Dalam bukunya Prahara Suriah, Dina menjelaskan keterkaitan Suriah dan negara-negara rivalnya. Seperti Prancis yang memiliki latar belakang sebagai bekas penjajah Suriah di Masa Silam. Israel yang memiliki dendam lama kepada Suriah akibat solidaritasnya terhadap Hizbullah di Libanon. Sementara Amerika, kita semua tahu jika negara Paman Sam ini punya kedekatan khusus dengan negara Israel.

Membincang Suriah, aku jadi teringat pemaparan Bernstein. Menurutnya ada empat pertanyaan kunci untuk melihat relasi sosial dari sebuah persoalan ekonomi politik. Siapa melakukan apa, siapa memiliki apa, siapa mendapakan apa, dan apa yang yang mereka lakukan dengan itu.

Empat pertanyaan ini bisa kita ejawantahkan menjadi, Kenapa ada banyak pihak yang ikut andil menjatuhkan Suriah?

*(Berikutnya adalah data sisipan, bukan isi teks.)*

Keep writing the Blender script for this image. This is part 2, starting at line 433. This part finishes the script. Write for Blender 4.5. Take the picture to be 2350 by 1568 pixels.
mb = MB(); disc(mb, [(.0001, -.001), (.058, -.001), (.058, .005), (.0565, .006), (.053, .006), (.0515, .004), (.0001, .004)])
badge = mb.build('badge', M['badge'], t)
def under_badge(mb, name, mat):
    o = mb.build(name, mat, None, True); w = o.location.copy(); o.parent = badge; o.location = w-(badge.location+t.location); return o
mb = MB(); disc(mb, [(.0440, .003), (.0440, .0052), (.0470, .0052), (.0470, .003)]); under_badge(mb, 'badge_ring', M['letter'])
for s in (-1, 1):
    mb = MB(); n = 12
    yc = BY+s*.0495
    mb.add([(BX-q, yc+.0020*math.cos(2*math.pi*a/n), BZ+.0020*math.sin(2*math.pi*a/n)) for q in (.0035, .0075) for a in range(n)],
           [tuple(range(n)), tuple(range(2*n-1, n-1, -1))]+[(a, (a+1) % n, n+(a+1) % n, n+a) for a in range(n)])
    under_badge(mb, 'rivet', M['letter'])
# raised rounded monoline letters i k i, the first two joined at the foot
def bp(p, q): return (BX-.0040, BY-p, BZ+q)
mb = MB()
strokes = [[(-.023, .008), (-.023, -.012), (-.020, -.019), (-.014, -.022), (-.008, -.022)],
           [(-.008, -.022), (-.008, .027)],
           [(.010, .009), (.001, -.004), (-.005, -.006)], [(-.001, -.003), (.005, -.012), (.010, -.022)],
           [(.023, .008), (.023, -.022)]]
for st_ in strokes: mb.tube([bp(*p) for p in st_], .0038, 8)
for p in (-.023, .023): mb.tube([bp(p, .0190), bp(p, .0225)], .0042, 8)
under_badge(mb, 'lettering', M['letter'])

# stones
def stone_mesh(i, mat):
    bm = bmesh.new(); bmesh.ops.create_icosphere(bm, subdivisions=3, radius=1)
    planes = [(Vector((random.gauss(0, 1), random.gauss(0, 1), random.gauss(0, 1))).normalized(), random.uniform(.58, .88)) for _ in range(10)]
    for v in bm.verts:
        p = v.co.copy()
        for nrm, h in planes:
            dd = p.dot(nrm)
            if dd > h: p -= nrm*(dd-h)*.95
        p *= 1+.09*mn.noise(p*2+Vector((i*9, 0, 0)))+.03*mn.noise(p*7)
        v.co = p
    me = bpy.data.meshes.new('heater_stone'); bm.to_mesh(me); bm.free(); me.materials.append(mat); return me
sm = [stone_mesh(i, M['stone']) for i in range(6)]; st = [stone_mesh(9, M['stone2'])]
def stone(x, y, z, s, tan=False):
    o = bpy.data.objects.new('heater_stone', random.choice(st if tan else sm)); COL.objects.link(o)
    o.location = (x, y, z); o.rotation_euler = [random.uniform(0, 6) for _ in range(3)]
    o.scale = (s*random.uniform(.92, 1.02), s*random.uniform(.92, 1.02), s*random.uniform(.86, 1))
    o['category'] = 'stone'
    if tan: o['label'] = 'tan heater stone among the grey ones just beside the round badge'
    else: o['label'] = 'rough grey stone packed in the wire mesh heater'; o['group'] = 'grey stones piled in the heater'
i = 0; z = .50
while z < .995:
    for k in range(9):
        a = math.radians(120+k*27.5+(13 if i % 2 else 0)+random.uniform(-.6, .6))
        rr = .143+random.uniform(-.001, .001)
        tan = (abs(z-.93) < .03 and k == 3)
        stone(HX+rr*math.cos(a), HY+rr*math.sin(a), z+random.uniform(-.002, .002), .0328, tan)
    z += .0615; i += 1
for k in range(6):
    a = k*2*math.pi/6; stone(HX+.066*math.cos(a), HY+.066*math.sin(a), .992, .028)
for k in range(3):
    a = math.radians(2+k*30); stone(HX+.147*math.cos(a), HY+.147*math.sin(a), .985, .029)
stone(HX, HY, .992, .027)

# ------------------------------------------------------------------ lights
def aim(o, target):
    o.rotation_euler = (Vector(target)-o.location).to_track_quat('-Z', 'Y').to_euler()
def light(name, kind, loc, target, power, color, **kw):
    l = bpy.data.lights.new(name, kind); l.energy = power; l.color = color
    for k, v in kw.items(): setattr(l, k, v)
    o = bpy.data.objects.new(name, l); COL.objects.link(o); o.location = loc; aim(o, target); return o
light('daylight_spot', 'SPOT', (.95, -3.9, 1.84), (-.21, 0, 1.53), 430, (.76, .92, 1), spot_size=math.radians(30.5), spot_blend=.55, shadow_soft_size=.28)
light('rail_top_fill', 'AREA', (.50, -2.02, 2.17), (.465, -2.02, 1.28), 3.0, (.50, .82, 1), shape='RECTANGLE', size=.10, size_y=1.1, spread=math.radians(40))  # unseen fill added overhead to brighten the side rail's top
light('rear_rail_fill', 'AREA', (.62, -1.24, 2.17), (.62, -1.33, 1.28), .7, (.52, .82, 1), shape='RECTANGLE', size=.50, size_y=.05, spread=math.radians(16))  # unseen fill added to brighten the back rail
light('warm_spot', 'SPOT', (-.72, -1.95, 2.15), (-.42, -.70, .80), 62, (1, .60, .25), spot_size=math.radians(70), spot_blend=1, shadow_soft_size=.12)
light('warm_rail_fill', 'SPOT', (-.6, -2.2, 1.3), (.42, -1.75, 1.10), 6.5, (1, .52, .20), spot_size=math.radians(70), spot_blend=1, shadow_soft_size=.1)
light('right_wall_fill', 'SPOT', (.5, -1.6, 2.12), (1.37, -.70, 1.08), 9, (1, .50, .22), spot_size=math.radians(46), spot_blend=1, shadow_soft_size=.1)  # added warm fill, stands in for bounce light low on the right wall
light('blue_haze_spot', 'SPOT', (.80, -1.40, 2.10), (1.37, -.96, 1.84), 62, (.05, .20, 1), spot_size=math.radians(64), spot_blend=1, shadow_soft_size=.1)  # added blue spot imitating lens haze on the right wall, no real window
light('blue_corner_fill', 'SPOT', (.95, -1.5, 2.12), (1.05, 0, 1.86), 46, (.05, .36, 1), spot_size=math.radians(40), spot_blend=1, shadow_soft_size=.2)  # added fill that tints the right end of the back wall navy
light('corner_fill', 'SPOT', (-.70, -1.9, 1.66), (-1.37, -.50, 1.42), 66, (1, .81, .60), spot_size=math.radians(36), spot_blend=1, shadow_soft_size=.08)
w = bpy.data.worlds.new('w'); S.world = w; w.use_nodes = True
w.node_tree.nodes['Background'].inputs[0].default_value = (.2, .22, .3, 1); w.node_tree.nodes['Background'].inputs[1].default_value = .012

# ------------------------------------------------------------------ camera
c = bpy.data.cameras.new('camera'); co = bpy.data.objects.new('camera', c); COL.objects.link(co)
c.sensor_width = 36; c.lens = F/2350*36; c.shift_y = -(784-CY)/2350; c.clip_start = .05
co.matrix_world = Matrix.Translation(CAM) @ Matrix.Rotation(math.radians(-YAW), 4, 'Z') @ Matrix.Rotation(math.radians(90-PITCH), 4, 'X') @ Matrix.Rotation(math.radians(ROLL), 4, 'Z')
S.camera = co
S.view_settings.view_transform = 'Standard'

Apa yang dimiliki oleh Suriah? Apa yang mereka dapatkan seandainya Rezim Assad kalah? Lantas, apa yang akan mereka lakukan selanjutnya?

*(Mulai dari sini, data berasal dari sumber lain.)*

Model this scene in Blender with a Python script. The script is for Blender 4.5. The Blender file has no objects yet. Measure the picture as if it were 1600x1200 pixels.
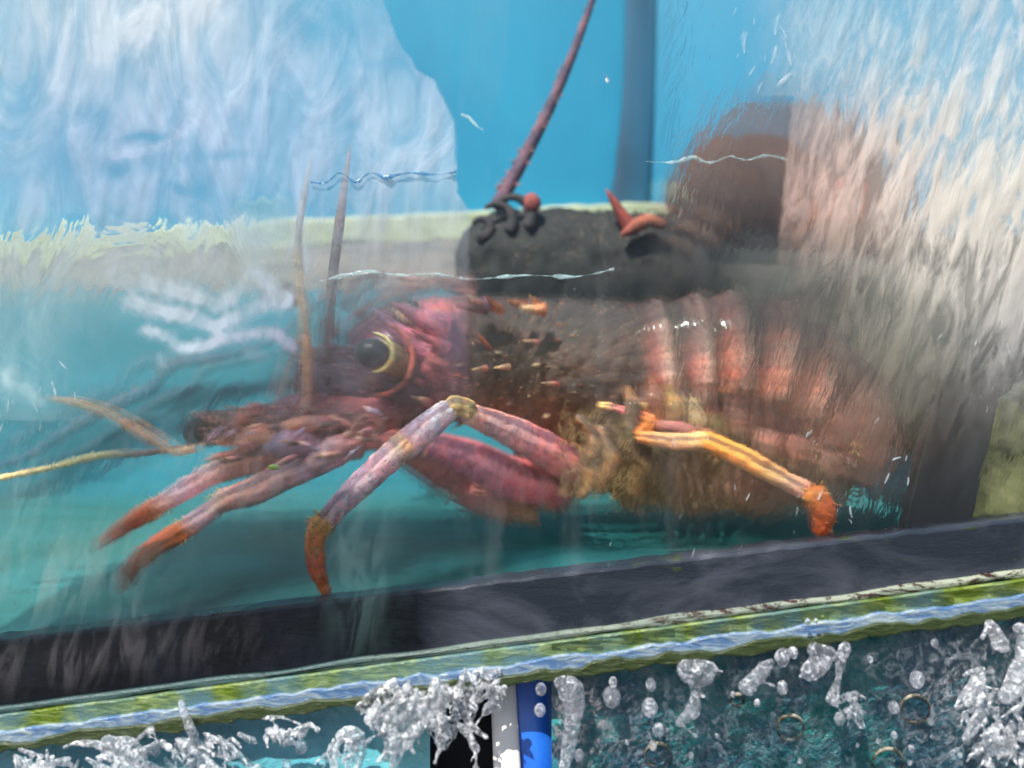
import bpy, math, random
from mathutils import Vector, Matrix, noise
random.seed(7)
S = bpy.context.scene
COL = S.collection

# ---------------------------------------------------------------- camera, sky, sun, exposure
D = 0.625                      # metres from the lens to the front glass (plane y = 0)
K = 1.2 / 1600                 # width of one photo pixel at 1 m
cam = bpy.data.cameras.new('camera')
cam.sensor_width = 36; cam.lens = 30; cam.clip_start = 0.01; cam.clip_end = 200
cam.dof.use_dof = True; cam.dof.focus_distance = D + 0.025; cam.dof.aperture_fstop = 2.0
co = bpy.data.objects.new('camera', cam); COL.objects.link(co)
co.location = (0, -D, 0); co.rotation_euler = (math.radians(90), 0, 0)
S.camera = co

SUN = Vector((0.30, 0.44, -0.84)).normalized()      # direction the light travels
w = bpy.data.worlds.new('World'); S.world = w; w.use_nodes = True
nt = w.node_tree; nt.nodes.clear()
sky = nt.nodes.new('ShaderNodeTexSky'); sky.sky_type = 'NISHITA'; sky.sun_disc = False
sky.sun_elevation = math.asin(-SUN.z); sky.sun_rotation = math.atan2(-SUN.x, -SUN.y)
bg = nt.nodes.new('ShaderNodeBackground'); bg.inputs[1].default_value = 0.085
wo = nt.nodes.new('ShaderNodeOutputWorld')
nt.links.new(sky.outputs[0], bg.inputs[0]); nt.links.new(bg.outputs[0], wo.inputs[0])
sl = bpy.data.lights.new('sun', 'SUN'); sl.energy = 4.9; sl.angle = math.radians(0.5); sl.color = (1, .95, .87)
so = bpy.data.objects.new('sun', sl); COL.objects.link(so)
so.rotation_euler = SUN.to_track_quat('-Z', 'Y').to_euler()
S.view_settings.view_transform = 'Standard'; S.view_settings.look = 'None'
S.view_settings.exposure = 0.68; S.view_settings.gamma = 1; S.view_settings.use_curve_mapping = False
S.cycles.max_bounces = 14; S.cycles.transparent_max_bounces = 24; S.cycles.transmission_bounces = 12
S.cycles.sample_clamp_indirect = 4

# ---------------------------------------------------------------- helpers
def P(px, py, d=0.0):
    """real point at depth d behind the front glass, seen at photo pixel (px, py)"""
    t = D + d
    return Vector(((px - 800) * K * t, d, (600 - py) * K * t))
def R(rpx, d): return rpx * K * (D + d)
def lin(r, g, b, k=1.0):
    f = lambda v: (v / 255 / 12.92) if v / 255 <= .04045 else ((v / 255 + .055) / 1.055) ** 2.4
    return (f(r) * k, f(g) * k, f(b) * k)
def tag(o, label=None, cat=None, group=None, kind=None):
    if label: o['label'] = label
    if cat: o['category'] = cat
    if group: o['group'] = group
    if kind: o['kind'] = kind
    return o
def empty(name, loc):
    o = bpy.data.objects.new(name, None); COL.objects.link(o); o.location = loc
    o.empty_display_size = .02
    bpy.context.view_layer.update()
    return o

class MB:
    def __init__(s): s.v = []; s.f = []; s.c = []; s.m = []
    def add(s, vs, fs, col, mi=0):
        n = len(s.v); s.v += [tuple(v) for v in vs]
        if callable(col): s.c += [col(v) for v in vs]
        elif col and isinstance(col[0], (tuple, list)): s.c += list(col)
        else: s.c += [col] * len(vs)
        s.f += [tuple(i + n for i in f) for f in fs]; s.m += [mi] * len(fs)
    def build(s, name, mats, parent=None, smooth=True, bevel=0):
        me = bpy.data.meshes.new(name); me.from_pydata(s.v, [], s.f)
        a = me.color_attributes.new('Col', 'FLOAT_COLOR', 'POINT')
        for i, c in enumerate(s.c): a.data[i].color = (c[0], c[1], c[2], 1)
        if not isinstance(mats, (list, tuple)): mats = [mats]
        for m in mats: me.materials.append(m)
        for p, mi in zip(me.polygons, s.m): p.use_smooth = smooth; p.material_index = mi
        me.update()
        o = bpy.data.objects.new(name, me); COL.objects.link(o)
        if bevel:
            b = o.modifiers.new('bevel', 'BEVEL'); b.width = bevel; b.segments = 2; b.limit_method = 'ANGLE'
        if parent:
            o.parent = parent; o.matrix_parent_inverse = parent.matrix_world.inverted()
        return o

def cat(p0, p1, p2, p3, t):
    return tuple(.5 * ((2 * b) + (-a + c) * t + (2 * a - 5 * b + 4 * c - d) * t * t + (-a + 3 * b - 3 * c + d) * t ** 3)
                 for a, b, c, d in zip(p0, p1, p2, p3))
def resample(st, k):
    if k <= 1: return st
    out = []
    n = len(st)
    for i in range(n - 1):
        p0 = st[max(i - 1, 0)]; p1 = st[i]; p2 = st[i + 1]; p3 = st[min(i + 2, n - 1)]
        for j in range(k): out.append(cat(p0, p1, p2, p3, j / k))
    out.append(st[-1]); return out
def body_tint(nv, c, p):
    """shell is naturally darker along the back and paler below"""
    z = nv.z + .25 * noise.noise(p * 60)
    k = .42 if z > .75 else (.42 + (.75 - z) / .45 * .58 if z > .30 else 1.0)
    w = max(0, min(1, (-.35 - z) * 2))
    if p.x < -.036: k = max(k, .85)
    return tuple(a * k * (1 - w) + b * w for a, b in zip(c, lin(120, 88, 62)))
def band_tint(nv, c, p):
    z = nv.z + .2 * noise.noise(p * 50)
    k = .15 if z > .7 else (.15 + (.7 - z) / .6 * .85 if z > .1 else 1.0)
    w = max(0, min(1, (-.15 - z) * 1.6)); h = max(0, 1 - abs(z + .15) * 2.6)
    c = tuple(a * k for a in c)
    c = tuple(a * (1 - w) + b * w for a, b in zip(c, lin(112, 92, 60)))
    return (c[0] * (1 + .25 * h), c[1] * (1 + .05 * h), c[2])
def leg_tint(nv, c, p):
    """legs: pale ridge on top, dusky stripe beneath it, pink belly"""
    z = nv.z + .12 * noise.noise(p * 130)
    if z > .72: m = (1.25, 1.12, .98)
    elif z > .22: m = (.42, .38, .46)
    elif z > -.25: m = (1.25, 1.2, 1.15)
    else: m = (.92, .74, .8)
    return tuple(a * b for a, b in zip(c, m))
def tube(mb, st, n=14, k=4, ell=1.0, lump=0.0, lf=60, col=None, cap=True, mi=0, flat=1.0, tint=None, ridge=0.0):
    """st: (px, py, depth, radius px[, r, g, b 0-255])  -> lofted tube with real thickness"""
    st = [tuple(s) + (() if len(s) > 4 else tuple(col)) for s in st]
    st = resample([tuple(map(float, s)) for s in st], k)
    pts = [P(s[0], s[1], s[2]) for s in st]; m = len(pts)
    vs, cs, fs = [], [], []
    for i, s in enumerate(st):
        t = (pts[min(i + 1, m - 1)] - pts[max(i - 1, 0)]).normalized()
        a = t.cross(Vector((0, 1, 0)))
        a = a.normalized() if a.length > 1e-4 else Vector((1, 0, 0))
        b = a.cross(t).normalized()
        r = max(R(s[3], s[2]), 1e-4)
        if cap and m > 3:
            pass
        for q in range(n):
            th = 2 * math.pi * q / n
            rr = r * (1 + ridge * math.cos(3 * th + .6)); p = pts[i] + a * (math.cos(th) * rr * flat) + b * (math.sin(th) * rr * ell)
            if lump:
                nn = noise.noise(p * lf) + .5 * noise.noise(p * lf * 2.3)
                p += (p - pts[i]).normalized() * nn * lump
            cc = lin(max(s[4], 0), max(s[5], 0), max(s[6], 0)); vs.append(p); cs.append(tint((p - pts[i]).normalized(), cc, p) if tint else cc)
    for i in range(m - 1):
        for q in range(n):
            q2 = (q + 1) % n
            fs.append((i * n + q, i * n + q2, (i + 1) * n + q2, (i + 1) * n + q))
    if cap:
        for e, i in ((-1, 0), (1, m - 1)):
            t = (pts[1] - pts[0] if e < 0 else pts[-1] - pts[-2]).normalized()
            r = max(R(st[i][3], st[i][2]), 1e-4)
            base = i * n; rings = base
            for sc, off in ((.75, .45), (.35, .72)):
                nb = len(vs)
                for q in range(n):
                    p = pts[i] + (vs[i * n + q] - pts[i]) * sc + t * e * r * off * min(ell, 1)
                    vs.append(p); cs.append(cs[i * n + q])
                for q in range(n):
                    q2 = (q + 1) % n
                    f = (rings + q, rings + q2, nb + q2, nb + q)
                    fs.append(f if e > 0 else f[::-1])
                rings = nb
            f = tuple(range(rings, rings + n)); fs.append(f if e > 0 else f[::-1])
    mb.add(vs, fs, cs, mi)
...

Jawaban dari ke-empat pertanyaan ini diulas lebih jauh oleh Dina Y. Sulaeman dalam bukunya Salju di Aleppo, pada bab ‘Perang demi Apa?’

Aku sangat terarik membaca bab keterkaitan Indonesia dan Suriah. Jauh sebelum dilanda kerusuhan, Suriah adalah negara dengan peringkat indeks pembangunan manusia di atas Indonesia. Dengan kata lain, dalam hal kesejahteraan, kebahagiaan dan tingkat literasi Suriah saat itu berada di atas Indonesia. Namun ketidakpuasan segelintir warga yang di-blow up media mainstream mampu menjadi gelinding bola salju yang mendatangkan malapetaka. Hoax dan kebohongan tumbuh subur  melalui sosial media.

Selain itu, para aktor milisi perang di sana yang notabene berasal dari organisasi transnasional, sel-selnya juga tumbuh subur di Indonesia. Sebut saja seperti Hizbut Tahrir, Ikhwanul Muslimin dan beberapa jaringan teroris yang sudah beberapa kali menunjukkan aksinya di Indonesia. Berkaca dari sini, Indonesia punya potensi terkena hal yang sama. Jangan sampai deh!